* [Material]
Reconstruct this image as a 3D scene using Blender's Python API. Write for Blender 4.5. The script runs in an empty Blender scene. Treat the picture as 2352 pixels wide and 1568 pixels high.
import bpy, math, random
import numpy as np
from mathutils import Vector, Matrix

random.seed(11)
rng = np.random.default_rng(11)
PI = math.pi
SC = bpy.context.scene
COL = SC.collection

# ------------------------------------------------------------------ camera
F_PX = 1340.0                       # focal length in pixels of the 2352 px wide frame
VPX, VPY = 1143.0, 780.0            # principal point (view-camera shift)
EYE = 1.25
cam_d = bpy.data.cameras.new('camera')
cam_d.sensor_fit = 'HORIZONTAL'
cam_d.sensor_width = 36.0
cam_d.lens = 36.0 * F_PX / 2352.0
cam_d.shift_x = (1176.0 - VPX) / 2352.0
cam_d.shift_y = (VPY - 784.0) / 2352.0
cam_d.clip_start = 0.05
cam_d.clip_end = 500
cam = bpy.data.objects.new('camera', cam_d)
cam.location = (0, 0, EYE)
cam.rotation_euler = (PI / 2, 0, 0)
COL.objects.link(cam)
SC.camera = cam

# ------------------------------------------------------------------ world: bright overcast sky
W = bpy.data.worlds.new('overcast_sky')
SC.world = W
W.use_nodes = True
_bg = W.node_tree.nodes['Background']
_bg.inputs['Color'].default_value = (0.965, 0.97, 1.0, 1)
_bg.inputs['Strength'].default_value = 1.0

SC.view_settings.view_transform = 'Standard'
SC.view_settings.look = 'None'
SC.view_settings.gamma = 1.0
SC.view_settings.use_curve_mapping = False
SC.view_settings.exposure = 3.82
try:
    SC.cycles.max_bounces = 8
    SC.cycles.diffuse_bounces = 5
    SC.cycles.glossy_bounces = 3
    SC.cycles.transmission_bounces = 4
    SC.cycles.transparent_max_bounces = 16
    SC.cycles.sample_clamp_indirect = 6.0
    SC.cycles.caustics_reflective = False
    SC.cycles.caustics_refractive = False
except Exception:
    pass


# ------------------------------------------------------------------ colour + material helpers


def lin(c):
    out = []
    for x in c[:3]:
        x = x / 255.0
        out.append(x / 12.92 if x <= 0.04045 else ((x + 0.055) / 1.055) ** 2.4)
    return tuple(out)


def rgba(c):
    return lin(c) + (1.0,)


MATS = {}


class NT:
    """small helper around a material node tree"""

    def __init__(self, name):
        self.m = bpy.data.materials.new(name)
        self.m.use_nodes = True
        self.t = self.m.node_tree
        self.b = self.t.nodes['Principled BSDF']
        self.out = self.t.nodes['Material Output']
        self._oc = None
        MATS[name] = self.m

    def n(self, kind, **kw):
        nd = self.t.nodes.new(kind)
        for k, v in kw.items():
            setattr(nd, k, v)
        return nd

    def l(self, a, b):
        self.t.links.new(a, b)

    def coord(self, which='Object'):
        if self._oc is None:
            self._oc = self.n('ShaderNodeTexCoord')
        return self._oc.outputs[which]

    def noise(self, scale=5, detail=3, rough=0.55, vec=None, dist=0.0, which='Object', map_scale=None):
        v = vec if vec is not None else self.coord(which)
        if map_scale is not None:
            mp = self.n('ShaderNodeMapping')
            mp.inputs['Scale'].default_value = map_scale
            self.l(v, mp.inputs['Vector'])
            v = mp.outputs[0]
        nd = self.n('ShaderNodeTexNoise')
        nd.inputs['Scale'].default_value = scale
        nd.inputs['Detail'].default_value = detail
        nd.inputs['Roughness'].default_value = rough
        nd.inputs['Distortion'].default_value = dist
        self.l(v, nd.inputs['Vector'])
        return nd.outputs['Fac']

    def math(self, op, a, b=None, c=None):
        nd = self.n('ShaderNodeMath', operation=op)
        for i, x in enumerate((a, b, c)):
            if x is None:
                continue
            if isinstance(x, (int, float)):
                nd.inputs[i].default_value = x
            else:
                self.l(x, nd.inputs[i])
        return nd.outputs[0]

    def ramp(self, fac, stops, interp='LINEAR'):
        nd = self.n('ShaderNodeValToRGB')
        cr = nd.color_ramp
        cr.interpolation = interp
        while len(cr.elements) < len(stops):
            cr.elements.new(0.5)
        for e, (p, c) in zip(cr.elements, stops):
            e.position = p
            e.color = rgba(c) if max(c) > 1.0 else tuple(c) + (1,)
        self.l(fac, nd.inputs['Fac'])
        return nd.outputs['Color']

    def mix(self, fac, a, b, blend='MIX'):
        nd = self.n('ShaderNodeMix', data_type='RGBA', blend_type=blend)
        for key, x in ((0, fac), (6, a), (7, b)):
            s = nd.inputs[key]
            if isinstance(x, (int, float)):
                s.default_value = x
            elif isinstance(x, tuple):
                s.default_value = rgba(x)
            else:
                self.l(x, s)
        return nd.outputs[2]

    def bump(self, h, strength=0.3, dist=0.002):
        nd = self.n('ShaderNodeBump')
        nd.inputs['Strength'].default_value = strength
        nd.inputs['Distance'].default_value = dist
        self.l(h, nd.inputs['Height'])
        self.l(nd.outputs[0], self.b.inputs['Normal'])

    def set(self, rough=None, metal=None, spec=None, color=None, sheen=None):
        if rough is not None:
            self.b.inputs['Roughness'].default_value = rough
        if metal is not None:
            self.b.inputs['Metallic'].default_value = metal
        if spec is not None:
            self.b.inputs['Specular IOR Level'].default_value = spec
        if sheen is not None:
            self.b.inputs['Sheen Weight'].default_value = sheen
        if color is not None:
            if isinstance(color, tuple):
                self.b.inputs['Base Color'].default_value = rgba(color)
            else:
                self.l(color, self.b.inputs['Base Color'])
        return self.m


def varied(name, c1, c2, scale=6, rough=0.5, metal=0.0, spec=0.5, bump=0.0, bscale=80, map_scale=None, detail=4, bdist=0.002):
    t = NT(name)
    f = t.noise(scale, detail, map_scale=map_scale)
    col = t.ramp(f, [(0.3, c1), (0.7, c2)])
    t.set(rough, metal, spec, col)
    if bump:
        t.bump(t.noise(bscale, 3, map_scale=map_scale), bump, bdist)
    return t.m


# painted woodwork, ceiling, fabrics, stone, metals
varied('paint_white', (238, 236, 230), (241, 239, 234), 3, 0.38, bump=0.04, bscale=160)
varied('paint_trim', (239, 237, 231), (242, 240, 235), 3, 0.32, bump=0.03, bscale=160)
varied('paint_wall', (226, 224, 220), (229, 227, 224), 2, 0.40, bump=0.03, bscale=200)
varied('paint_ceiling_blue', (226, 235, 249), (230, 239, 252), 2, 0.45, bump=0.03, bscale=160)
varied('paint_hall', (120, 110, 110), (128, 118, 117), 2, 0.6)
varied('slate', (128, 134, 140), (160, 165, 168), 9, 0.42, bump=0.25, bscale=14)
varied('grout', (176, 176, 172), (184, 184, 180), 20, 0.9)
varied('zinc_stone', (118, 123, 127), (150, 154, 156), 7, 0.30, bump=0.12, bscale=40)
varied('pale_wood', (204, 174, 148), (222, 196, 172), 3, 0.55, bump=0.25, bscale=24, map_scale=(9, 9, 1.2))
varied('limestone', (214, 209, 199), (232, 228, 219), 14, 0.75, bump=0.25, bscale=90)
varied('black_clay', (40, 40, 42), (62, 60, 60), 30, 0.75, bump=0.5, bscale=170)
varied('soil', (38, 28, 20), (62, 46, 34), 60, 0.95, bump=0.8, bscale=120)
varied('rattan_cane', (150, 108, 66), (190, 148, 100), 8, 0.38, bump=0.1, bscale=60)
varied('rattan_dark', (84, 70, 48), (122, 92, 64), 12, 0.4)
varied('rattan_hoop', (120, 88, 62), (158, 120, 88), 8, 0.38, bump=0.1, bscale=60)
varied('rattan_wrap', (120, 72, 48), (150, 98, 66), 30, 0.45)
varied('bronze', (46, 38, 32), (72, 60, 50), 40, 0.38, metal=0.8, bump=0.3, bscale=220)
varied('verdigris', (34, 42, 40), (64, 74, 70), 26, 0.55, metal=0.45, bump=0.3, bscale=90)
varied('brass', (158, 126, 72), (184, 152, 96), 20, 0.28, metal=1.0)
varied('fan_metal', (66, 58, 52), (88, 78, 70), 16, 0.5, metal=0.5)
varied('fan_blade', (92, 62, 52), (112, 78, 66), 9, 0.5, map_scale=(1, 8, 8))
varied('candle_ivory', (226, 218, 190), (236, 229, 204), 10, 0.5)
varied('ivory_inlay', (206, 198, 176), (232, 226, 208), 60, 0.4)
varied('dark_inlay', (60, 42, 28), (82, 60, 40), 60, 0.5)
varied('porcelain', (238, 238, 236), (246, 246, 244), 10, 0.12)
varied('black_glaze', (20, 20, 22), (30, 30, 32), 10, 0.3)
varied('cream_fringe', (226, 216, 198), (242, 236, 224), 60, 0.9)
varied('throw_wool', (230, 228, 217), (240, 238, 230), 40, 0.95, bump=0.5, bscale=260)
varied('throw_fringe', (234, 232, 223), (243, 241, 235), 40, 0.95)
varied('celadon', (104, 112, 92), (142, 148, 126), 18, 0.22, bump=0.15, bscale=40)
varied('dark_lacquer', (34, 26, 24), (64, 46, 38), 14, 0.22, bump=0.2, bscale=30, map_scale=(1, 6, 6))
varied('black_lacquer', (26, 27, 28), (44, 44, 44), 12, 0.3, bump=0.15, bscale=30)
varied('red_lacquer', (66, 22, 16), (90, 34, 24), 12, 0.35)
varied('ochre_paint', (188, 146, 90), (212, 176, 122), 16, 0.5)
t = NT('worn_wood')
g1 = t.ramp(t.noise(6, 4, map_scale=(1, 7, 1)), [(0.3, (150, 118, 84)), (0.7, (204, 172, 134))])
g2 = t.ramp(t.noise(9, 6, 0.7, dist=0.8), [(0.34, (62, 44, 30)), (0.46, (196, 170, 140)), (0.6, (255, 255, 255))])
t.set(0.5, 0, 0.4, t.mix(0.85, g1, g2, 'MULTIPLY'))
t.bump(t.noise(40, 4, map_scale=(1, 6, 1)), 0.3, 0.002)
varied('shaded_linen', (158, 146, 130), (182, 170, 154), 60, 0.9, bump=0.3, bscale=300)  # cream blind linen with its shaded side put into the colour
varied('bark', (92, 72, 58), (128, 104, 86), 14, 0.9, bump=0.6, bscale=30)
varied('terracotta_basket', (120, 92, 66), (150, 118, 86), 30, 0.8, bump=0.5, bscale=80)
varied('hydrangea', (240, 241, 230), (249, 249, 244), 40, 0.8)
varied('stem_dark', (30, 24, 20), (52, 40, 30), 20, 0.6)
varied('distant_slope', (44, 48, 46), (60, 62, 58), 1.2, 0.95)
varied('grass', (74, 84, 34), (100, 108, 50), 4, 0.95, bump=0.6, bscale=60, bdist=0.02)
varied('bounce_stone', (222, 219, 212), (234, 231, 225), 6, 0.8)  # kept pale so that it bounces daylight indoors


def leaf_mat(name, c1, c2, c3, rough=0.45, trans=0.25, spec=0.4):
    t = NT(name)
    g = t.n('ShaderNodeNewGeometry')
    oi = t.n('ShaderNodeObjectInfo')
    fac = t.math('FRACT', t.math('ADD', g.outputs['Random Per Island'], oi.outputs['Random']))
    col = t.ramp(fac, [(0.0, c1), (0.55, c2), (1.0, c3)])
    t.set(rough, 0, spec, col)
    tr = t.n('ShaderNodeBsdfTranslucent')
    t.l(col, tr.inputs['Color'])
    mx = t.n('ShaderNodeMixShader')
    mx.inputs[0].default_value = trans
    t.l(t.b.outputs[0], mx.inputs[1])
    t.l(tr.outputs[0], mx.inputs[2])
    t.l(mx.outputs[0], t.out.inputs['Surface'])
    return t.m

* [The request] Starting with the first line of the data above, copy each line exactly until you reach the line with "SC.camera = cam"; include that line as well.

* [Result of this task]
Reconstruct this image as a 3D scene using Blender's Python API. Write for Blender 4.5. The script runs in an empty Blender scene. Treat the picture as 2352 pixels wide and 1568 pixels high.
import bpy, math, random
import numpy as np
from mathutils import Vector, Matrix

random.seed(11)
rng = np.random.default_rng(11)
PI = math.pi
SC = bpy.context.scene
COL = SC.collection

# ------------------------------------------------------------------ camera
F_PX = 1340.0                       # focal length in pixels of the 2352 px wide frame
VPX, VPY = 1143.0, 780.0            # principal point (view-camera shift)
EYE = 1.25
cam_d = bpy.data.cameras.new('camera')
cam_d.sensor_fit = 'HORIZONTAL'
cam_d.sensor_width = 36.0
cam_d.lens = 36.0 * F_PX / 2352.0
cam_d.shift_x = (1176.0 - VPX) / 2352.0
cam_d.shift_y = (VPY - 784.0) / 2352.0
cam_d.clip_start = 0.05
cam_d.clip_end = 500
cam = bpy.data.objects.new('camera', cam_d)
cam.location = (0, 0, EYE)
cam.rotation_euler = (PI / 2, 0, 0)
COL.objects.link(cam)
SC.camera = cam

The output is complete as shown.